La sacro-sainte mensualisation du salaire, instaurée en France dans les années 1970, vacille face à de nouvelles attentes. En quête de flexibilité financière et de maîtrise de leur budget, une part croissante des salariés souhaitent désormais être payés plusieurs fois par mois. Selon une étude Ipsos pour PayFit, près de 4 Français sur 10 aimeraient que leur rémunération soit versée en plusieurs échéances au cours du mois.
Ce phénomène, qui touche particulièrement les jeunes actifs et les classes modestes, interroge la rigidité du modèle salarial français et révèle un profond changement sociologique dans le rapport à l’argent.

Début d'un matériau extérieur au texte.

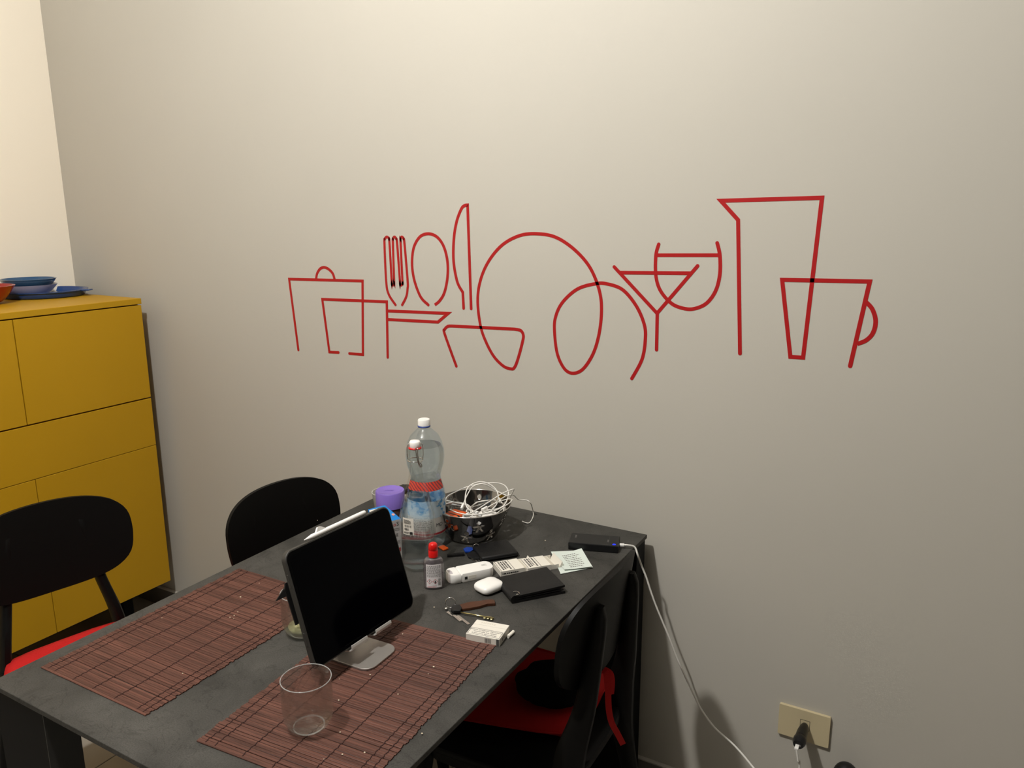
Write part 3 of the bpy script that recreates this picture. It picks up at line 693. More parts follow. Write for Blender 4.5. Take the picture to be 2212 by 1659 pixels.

🔁 Une nouvelle génération qui bouscule les codes
Les habitudes de versement changent, portées par un besoin de souplesse et une pression budgétaire croissante. D’après le sondage, 20 % des salariés plébiscitent un paiement bimensuel, 13 % souhaitent un versement à la demande, et 6 % préféreraient un paiement hebdomadaire.
Mais c’est la jeune génération qui tire cette mutation : 59 % des 18–34 ans se déclarent favorables à des paiements plus fréquents — un écart de 20 points avec la moyenne nationale.
Pour Firmin Zocchetto, CEO et co-fondateur de PayFit, cette tendance illustre une transformation culturelle :
Les jeunes perçoivent souvent le salaire mensuel comme un décalage injuste entre leur travail et la réalité de leurs dépenses. Le versement fractionné leur permettrait de mieux piloter leurs finances et d’éviter des découverts coûteux.
Ce modèle, déjà testé dans plusieurs pays anglo-saxons, séduit aussi par son effet psychologique : il favorise la perception d’une rémunération « vivante« , plus en phase avec le rythme réel de la consommation.
Dans un contexte où le pouvoir d’achat demeure la principale préoccupation des Français, cette aspiration traduit une recherche de stabilité immédiate face à l’inflation et à la volatilité des dépenses essentielles (logement, transport, alimentation).
⚖️ Un défi organisationnel pour les entreprises
Si le versement fractionné du salaire séduit, il accentue aussi les clivages économiques. Selon l’étude, les catégories socio-professionnelles inférieures sont deux fois plus nombreuses que les CSP+ à souhaiter ce changement.
« La flexibilité salariale cristallise un double mouvement : celui d’une génération en quête d’autonomie et celui d’une partie des salariés pour qui cette souplesse devient une nécessité économique », analyse Firmin Zocchetto.
La question du paiement à la demande renvoie aussi à une pratique déjà existante : l’acompte sur salaire. Prévu par le Code du travail, il permet de percevoir une partie du salaire correspondant à un travail déjà accompli. Mais en pratique, ce droit reste sous-utilisé.
Près de 29 % des 18–34 ans ont déjà formulé une telle demande, contre 18 % des autres salariés. Ce sont surtout les hommes, souvent en situation financière tendue (revenu inférieur d’environ 500 euros à la moyenne), qui y recourent.
Les freins restent nombreux : procédures administratives lourdes, multiplicité des interlocuteurs (manager, RH, direction), et surtout, gêne sociale. Beaucoup de salariés associent encore cette démarche à un aveu de difficulté financière.
Pour les entreprises, cette évolution pose aussi des enjeux de trésorerie et d’organisation : adapter les systèmes de paie, automatiser la gestion et maintenir la cohérence des flux comptables représente un défi, notamment pour les TPE et PME.
👁️ L’œil de l’expert
La volonté croissante de fractionner le salaire traduit un tournant majeur du rapport au travail et à la rémunération. Dans une économie marquée par la précarité, les dépenses instantanées et les paiements dématérialisés, les salariés aspirent à une gestion plus fluide et personnalisée de leur argent.
Du côté des entreprises, cette évolution pourrait devenir un levier d’attractivité RH : offrir la possibilité d’un paiement flexible renforcerait la fidélisation et le bien-être financier des collaborateurs.
Mais sans accompagnement global – notamment en éducation budgétaire et en innovation technologique – cette tendance pourrait accentuer les inégalités structurelles entre salariés stables et précaires.
En somme, la fin du salaire mensuel unique n’est pas pour demain, mais la pression sociétale pousse les entreprises à repenser leur modèle. Le versement flexible pourrait bien devenir, à moyen terme, un nouvel avantage salarial stratégique dans un marché du travail en mutation.